2. Inclusion of service tax in gross receipts for computing income chargeable to tax under Section 44BB.

Detailed Analysis:

1. Taxation of Income under Section 44BB vs. Section 44B:

The primary issue is whether the income earned by the assessee, a Singapore-based company engaged in ship-owning, operating, and chartering, should be taxed under Section 44BB or Section 44B of the Income Tax Act. The Assessing Officer (AO) determined that the income should be assessed under Section 44BB, which pertains to the provision of services or facilities in connection with or the supply of plant and machinery on hire for activities relating to the exploration or extraction of mineral oils. The assessee, however, contended that its income should be taxed under Section 44B, which deals with the operation of ships.

The First Appellate Authority (FAA) upheld the AO's decision, noting that the vessels provided by the assessee were specialized for activities related to the exploration and extraction of mineral oil, thus falling under Section 44BB. The FAA referenced several case laws to support this position, including Jindal Drilling and Industries Ltd., Hyundai Heavy Industries Co. Ltd., and ONGC Ltd., among others.

Upon appeal, the Tribunal analyzed the legislative history and purpose of Sections 44B and 44BB. Section 44B, effective from AY 1975-76, simplifies the computation of profits for non-resident shipping enterprises by taxing 7.5% of the aggregate amounts received for the carriage of goods and passengers. Section 44BB, effective retrospectively from AY 1983-84, provides a special provision for computing income from services or facilities related to the exploration of mineral oils, taxing 10% of the aggregate amounts received.

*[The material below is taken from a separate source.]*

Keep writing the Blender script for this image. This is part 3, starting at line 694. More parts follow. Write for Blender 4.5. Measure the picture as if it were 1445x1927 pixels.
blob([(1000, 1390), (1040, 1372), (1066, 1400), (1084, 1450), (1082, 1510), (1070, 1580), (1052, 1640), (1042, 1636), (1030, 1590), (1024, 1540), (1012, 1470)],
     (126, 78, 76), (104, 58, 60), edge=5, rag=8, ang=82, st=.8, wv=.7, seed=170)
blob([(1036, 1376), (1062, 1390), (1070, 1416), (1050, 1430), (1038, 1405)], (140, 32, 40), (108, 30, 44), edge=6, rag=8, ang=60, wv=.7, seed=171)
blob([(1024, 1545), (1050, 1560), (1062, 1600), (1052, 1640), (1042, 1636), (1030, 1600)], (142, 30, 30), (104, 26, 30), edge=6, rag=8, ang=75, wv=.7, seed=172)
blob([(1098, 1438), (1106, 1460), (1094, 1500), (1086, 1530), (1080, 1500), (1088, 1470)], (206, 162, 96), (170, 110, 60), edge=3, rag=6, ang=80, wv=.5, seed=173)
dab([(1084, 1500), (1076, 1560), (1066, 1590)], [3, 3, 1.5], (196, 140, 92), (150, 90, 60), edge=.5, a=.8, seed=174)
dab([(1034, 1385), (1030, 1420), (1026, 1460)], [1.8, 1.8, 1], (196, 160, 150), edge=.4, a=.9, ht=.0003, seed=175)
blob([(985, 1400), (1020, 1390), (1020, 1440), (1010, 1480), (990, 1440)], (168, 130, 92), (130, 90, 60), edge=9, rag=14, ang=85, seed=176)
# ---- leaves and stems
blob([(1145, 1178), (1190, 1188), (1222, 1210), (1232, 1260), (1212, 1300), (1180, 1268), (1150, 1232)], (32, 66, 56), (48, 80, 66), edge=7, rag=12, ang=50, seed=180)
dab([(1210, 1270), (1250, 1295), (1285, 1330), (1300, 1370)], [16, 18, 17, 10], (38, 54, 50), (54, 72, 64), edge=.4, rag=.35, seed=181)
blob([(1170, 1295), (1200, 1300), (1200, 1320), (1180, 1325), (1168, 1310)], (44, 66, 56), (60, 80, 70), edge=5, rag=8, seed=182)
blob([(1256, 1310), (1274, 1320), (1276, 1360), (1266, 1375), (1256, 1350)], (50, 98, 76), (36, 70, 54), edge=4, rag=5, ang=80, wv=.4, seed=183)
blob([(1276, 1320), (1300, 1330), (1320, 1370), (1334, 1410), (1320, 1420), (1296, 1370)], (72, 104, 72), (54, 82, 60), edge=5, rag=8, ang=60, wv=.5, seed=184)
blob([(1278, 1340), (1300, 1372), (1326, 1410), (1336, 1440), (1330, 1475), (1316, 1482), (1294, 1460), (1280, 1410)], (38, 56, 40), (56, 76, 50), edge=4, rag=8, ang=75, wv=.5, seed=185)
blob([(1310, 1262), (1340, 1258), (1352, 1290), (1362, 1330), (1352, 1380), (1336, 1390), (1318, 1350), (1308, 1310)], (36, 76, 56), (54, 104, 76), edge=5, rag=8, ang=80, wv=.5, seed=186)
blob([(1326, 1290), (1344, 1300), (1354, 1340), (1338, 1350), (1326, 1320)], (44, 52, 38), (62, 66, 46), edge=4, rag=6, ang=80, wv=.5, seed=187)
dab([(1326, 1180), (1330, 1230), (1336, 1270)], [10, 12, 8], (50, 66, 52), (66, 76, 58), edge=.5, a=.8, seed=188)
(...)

The Tribunal concluded that Section 44BB, being a specific provision for activities related to mineral oil exploration, prevails over Section 44B. It emphasized that the assessee's ships, used for transporting men and goods to offshore locations for exploration activities, fall under the scope of Section 44BB. The Tribunal also rejected the argument that the assessee could opt for a lower tax rate under Section 44B, stating that no such choice is provided by the law. Consequently, the Tribunal upheld the FAA's order, confirming that the income should be taxed under Section 44BB.

2. Inclusion of Service Tax in Gross Receipts:

The second issue pertains to whether service tax collected by the assessee should be included in the gross receipts for computing income chargeable to tax under Section 44BB. The AO included the service tax in the gross receipts based on a decision by the Delhi Bench of the Tribunal in the Technip Offshore Contracting case.

On appeal, the FAA referred to the Mumbai Bench of the Tribunal's decision in Islamic Republic of Iran Shipping Lines, which held that service tax, being a statutory payment collected on behalf of the government, should not be included in the gross receipts. The FAA also cited the Uttarakhand High Court's decision in Schlumberger Asia Services Ltd., which excluded customs duty from the total turnover for computing profits under Section 44BB, and the Tribunal's decision in Orient Overseas Container Line, which held that service tax should not be included in gross receipts for Section 44BB computations.

The Tribunal agreed with the FAA's reasoning, stating that service tax collected by the assessee must be deposited with the government and does not constitute income. Therefore, it should not be included in the gross receipts for computing the presumptive income under Section 44BB. The Tribunal confirmed the FAA's order, directing the AO to exclude the service tax from the gross receipts.

Final Judgment:

The Tribunal dismissed all appeals filed by the assessee and the AO, upholding the FAA's orders for the relevant assessment years.